■ WHAT IS EXPECTED
Your task is to locate every line holding the string "from" and to copy each of them.

■ DATASET EXCERPT
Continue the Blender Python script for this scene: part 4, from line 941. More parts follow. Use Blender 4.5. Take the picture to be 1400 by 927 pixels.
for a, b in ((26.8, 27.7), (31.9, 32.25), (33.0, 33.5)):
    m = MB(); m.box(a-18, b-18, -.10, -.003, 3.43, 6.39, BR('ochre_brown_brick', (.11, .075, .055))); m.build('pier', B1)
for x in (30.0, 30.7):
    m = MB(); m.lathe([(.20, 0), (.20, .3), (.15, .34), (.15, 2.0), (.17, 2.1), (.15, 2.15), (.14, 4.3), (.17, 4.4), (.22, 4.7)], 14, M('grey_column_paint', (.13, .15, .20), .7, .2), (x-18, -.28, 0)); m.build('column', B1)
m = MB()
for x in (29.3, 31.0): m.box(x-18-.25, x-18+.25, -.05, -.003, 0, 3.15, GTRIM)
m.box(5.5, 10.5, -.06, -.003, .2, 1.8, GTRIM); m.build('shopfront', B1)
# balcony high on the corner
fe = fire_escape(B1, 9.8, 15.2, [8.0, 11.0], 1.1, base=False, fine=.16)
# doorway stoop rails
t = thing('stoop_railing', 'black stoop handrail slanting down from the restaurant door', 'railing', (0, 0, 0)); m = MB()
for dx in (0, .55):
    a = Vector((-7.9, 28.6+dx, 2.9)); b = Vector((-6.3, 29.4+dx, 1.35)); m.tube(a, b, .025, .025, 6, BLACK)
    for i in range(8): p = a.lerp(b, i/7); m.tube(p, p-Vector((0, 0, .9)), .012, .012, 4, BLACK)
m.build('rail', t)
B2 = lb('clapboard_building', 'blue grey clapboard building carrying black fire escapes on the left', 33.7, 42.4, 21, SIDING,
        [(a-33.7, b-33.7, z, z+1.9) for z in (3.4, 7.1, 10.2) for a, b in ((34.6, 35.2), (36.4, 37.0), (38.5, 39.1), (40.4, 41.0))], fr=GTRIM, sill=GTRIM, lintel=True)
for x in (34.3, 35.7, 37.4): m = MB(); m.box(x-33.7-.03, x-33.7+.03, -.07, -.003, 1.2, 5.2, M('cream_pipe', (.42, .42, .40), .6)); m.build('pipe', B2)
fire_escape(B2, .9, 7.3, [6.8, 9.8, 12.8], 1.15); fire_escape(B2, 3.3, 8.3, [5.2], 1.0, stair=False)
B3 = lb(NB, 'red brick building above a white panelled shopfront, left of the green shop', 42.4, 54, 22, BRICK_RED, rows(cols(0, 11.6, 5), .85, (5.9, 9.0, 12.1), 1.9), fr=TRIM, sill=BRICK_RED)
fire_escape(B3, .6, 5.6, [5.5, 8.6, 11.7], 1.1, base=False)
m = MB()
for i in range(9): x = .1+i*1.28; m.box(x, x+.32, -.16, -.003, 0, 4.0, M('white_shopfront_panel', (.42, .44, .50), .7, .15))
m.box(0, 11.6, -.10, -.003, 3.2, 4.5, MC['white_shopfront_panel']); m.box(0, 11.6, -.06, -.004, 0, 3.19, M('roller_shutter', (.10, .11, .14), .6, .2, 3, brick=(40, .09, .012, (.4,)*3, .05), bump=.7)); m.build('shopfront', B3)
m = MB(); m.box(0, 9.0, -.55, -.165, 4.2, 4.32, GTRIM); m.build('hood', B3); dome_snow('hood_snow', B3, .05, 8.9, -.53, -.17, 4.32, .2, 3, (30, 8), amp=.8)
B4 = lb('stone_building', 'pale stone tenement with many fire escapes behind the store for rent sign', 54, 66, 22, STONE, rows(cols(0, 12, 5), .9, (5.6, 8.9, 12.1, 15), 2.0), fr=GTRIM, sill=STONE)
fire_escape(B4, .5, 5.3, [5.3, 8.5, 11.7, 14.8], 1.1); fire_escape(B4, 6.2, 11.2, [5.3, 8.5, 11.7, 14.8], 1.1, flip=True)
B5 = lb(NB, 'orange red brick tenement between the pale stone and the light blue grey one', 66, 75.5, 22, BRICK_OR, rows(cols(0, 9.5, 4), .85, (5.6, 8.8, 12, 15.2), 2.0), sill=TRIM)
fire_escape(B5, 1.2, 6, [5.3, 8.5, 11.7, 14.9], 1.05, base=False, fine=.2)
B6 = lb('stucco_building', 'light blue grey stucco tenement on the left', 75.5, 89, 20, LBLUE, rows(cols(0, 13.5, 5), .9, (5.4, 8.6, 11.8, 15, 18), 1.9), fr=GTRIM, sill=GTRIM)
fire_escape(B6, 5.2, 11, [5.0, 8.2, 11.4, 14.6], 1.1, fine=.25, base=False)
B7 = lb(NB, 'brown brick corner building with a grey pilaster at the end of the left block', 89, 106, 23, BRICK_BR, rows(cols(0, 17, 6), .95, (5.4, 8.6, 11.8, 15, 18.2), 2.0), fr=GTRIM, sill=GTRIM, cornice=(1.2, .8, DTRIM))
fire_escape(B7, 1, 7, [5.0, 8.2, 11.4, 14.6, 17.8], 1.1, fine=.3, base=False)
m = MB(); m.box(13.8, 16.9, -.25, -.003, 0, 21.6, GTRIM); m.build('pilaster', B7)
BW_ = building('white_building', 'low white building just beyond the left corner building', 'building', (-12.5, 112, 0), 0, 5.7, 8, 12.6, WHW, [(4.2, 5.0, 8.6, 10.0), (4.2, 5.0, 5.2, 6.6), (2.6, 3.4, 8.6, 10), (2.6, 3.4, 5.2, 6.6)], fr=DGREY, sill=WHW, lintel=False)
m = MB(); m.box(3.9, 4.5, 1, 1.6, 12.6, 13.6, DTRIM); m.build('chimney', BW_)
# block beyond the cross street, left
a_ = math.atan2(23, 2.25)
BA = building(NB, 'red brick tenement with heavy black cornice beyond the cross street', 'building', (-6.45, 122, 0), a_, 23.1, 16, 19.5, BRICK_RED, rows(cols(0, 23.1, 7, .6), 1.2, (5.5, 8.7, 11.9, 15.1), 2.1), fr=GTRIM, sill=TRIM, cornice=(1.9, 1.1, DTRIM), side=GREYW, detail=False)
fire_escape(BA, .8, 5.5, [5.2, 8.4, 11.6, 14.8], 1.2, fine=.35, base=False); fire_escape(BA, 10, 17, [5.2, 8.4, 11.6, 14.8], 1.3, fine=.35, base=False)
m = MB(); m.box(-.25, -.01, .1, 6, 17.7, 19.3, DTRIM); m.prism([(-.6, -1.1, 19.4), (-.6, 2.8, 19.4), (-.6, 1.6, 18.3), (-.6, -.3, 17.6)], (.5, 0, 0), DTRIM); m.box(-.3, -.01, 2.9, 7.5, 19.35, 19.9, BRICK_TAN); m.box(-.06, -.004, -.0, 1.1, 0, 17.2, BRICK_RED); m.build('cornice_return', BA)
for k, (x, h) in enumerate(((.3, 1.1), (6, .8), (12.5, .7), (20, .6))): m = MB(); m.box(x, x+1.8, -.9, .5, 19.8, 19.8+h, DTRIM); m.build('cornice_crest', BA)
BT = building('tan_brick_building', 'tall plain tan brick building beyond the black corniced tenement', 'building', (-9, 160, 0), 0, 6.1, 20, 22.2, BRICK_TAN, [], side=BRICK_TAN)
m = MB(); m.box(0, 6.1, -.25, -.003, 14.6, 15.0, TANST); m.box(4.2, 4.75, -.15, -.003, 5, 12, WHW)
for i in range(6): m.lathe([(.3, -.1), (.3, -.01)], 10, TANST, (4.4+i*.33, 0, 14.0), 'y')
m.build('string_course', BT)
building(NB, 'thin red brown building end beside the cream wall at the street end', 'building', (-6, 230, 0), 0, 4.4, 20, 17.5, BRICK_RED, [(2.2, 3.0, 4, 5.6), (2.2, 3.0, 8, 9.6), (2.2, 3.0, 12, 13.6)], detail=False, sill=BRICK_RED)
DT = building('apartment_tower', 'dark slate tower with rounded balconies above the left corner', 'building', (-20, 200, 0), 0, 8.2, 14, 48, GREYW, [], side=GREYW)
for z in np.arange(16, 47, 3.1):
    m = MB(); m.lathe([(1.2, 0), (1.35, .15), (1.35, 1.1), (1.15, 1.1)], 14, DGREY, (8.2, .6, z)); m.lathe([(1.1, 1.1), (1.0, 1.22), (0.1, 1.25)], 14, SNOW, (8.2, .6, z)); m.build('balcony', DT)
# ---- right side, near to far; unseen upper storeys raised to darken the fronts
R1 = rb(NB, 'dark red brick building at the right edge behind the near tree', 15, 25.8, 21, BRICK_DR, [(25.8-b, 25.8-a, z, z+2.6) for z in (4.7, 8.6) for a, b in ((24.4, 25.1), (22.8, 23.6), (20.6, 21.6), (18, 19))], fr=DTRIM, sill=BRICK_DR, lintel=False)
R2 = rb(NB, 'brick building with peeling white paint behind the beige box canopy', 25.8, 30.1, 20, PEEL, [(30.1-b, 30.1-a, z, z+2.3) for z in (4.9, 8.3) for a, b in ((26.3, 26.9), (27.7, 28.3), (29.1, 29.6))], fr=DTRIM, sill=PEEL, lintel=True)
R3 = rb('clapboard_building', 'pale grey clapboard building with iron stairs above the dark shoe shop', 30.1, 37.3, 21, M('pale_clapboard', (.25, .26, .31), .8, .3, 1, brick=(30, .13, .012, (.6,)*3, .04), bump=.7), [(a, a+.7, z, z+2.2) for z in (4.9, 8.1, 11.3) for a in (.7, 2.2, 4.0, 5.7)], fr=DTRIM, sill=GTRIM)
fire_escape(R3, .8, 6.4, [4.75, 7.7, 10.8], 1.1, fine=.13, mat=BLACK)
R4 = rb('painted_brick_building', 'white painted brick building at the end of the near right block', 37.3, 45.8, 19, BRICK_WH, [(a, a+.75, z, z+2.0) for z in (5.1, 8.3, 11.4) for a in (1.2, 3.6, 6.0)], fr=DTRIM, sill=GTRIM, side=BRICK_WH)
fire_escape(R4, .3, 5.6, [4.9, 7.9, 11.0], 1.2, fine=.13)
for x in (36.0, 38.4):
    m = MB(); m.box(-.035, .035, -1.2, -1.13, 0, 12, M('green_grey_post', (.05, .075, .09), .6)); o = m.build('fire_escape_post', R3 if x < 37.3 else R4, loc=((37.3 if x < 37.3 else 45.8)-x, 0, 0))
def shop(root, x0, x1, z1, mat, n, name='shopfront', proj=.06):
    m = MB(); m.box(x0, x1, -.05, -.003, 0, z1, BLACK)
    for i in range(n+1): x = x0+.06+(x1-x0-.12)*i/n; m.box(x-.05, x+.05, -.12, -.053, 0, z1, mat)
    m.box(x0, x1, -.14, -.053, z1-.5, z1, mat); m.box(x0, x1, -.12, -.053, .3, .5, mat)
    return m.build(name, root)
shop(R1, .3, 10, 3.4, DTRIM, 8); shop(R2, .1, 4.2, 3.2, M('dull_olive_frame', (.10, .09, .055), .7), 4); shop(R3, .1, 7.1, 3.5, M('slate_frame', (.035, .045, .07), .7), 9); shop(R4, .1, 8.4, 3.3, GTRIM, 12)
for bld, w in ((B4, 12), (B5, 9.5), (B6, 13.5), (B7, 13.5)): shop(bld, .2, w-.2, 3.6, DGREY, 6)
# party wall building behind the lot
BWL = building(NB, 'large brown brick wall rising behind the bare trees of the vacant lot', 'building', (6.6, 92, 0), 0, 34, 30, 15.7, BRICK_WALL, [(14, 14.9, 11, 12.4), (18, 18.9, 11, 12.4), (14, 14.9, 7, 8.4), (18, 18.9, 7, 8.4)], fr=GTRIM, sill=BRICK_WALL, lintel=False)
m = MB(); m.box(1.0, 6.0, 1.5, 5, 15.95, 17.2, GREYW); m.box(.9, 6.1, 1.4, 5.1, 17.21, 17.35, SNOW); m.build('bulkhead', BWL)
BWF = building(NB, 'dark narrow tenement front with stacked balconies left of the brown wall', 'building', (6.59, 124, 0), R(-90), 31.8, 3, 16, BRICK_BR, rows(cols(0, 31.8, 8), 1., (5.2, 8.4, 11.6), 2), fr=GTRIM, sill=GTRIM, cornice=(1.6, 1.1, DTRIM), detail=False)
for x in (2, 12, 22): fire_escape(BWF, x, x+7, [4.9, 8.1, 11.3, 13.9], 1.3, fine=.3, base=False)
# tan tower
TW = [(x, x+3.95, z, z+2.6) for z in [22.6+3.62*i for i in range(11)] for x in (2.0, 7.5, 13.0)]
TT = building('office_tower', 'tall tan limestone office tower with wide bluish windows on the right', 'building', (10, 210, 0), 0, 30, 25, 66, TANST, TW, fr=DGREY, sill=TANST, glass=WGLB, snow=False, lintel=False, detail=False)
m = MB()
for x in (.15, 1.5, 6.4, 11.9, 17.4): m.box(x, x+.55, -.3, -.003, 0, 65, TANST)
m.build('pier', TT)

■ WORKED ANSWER
Continue the Blender Python script for this scene: part 4, from line 941. More parts follow. Use Blender 4.5. Take the picture to be 1400 by 927 pixels.
t = thing('stoop_railing', 'black stoop handrail slanting down from the restaurant door', 'railing', (0, 0, 0)); m = MB()